Repeat each line exactly as it is written.

═══ Exercise input ═══

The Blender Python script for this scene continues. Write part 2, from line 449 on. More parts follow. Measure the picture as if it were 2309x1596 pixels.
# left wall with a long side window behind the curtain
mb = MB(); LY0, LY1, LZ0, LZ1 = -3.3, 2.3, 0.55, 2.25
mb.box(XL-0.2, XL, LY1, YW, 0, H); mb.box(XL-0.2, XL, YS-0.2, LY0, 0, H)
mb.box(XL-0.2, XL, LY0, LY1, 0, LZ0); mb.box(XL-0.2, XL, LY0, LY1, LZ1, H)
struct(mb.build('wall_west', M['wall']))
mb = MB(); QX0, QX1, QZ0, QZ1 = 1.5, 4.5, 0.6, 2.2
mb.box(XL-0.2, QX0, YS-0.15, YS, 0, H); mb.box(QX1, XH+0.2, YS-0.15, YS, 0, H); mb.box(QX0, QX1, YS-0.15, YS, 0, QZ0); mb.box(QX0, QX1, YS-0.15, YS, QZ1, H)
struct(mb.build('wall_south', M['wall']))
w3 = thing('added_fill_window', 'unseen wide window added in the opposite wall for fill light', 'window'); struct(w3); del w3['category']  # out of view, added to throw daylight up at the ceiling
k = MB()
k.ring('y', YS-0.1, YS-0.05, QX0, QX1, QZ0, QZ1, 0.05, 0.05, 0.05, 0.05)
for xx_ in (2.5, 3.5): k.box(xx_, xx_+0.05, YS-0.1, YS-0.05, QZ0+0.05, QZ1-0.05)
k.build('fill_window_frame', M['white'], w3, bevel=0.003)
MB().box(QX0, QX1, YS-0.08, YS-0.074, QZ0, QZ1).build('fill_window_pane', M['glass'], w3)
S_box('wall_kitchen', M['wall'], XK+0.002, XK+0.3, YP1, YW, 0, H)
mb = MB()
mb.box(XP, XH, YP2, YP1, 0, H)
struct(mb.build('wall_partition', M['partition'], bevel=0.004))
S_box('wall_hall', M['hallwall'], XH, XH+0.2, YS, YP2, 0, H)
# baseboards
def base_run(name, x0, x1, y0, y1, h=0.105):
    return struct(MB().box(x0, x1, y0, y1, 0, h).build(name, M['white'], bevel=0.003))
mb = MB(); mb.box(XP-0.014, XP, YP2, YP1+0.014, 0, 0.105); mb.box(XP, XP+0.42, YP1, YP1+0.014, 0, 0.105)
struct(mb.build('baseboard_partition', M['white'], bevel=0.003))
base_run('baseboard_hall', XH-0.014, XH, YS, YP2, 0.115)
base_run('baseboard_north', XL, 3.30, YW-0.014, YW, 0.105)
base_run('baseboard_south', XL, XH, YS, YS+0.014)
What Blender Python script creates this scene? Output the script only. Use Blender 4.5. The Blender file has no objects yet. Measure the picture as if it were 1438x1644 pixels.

═══

→ **Exercise output**:
The Blender Python script for this scene continues. Write part 2, from line 449 on. More parts follow. Measure the picture as if it were 2309x1596 pixels.
# left wall with a long side window behind the curtain
mb = MB(); LY0, LY1, LZ0, LZ1 = -3.3, 2.3, 0.55, 2.25
mb.box(XL-0.2, XL, LY1, YW, 0, H); mb.box(XL-0.2, XL, YS-0.2, LY0, 0, H)
mb.box(XL-0.2, XL, LY0, LY1, 0, LZ0); mb.box(XL-0.2, XL, LY0, LY1, LZ1, H)
struct(mb.build('wall_west', M['wall']))
mb = MB(); QX0, QX1, QZ0, QZ1 = 1.5, 4.5, 0.6, 2.2
mb.box(XL-0.2, QX0, YS-0.15, YS, 0, H); mb.box(QX1, XH+0.2, YS-0.15, YS, 0, H); mb.box(QX0, QX1, YS-0.15, YS, 0, QZ0); mb.box(QX0, QX1, YS-0.15, YS, QZ1, H)
struct(mb.build('wall_south', M['wall']))
w3 = thing('added_fill_window', 'unseen wide window added in the opposite wall for fill light', 'window'); struct(w3); del w3['category']  # out of view, added to throw daylight up at the ceiling
k = MB()
k.ring('y', YS-0.1, YS-0.05, QX0, QX1, QZ0, QZ1, 0.05, 0.05, 0.05, 0.05)
for xx_ in (2.5, 3.5): k.box(xx_, xx_+0.05, YS-0.1, YS-0.05, QZ0+0.05, QZ1-0.05)
k.build('fill_window_frame', M['white'], w3, bevel=0.003)
MB().box(QX0, QX1, YS-0.08, YS-0.074, QZ0, QZ1).build('fill_window_pane', M['glass'], w3)
S_box('wall_kitchen', M['wall'], XK+0.002, XK+0.3, YP1, YW, 0, H)
mb = MB()
mb.box(XP, XH, YP2, YP1, 0, H)
struct(mb.build('wall_partition', M['partition'], bevel=0.004))
S_box('wall_hall', M['hallwall'], XH, XH+0.2, YS, YP2, 0, H)
# baseboards
def base_run(name, x0, x1, y0, y1, h=0.105):
    return struct(MB().box(x0, x1, y0, y1, 0, h).build(name, M['white'], bevel=0.003))
mb = MB(); mb.box(XP-0.014, XP, YP2, YP1+0.014, 0, 0.105); mb.box(XP, XP+0.42, YP1, YP1+0.014, 0, 0.105)
struct(mb.build('baseboard_partition', M['white'], bevel=0.003))
base_run('baseboard_hall', XH-0.014, XH, YS, YP2, 0.115)
base_run('baseboard_north', XL, 3.30, YW-0.014, YW, 0.105)
base_run('baseboard_south', XL, XH, YS, YS+0.014)
What Blender Python script creates this scene? Output the script only. Use Blender 4.5. The Blender file has no objects yet. Measure the picture as if it were 1438x1644 pixels.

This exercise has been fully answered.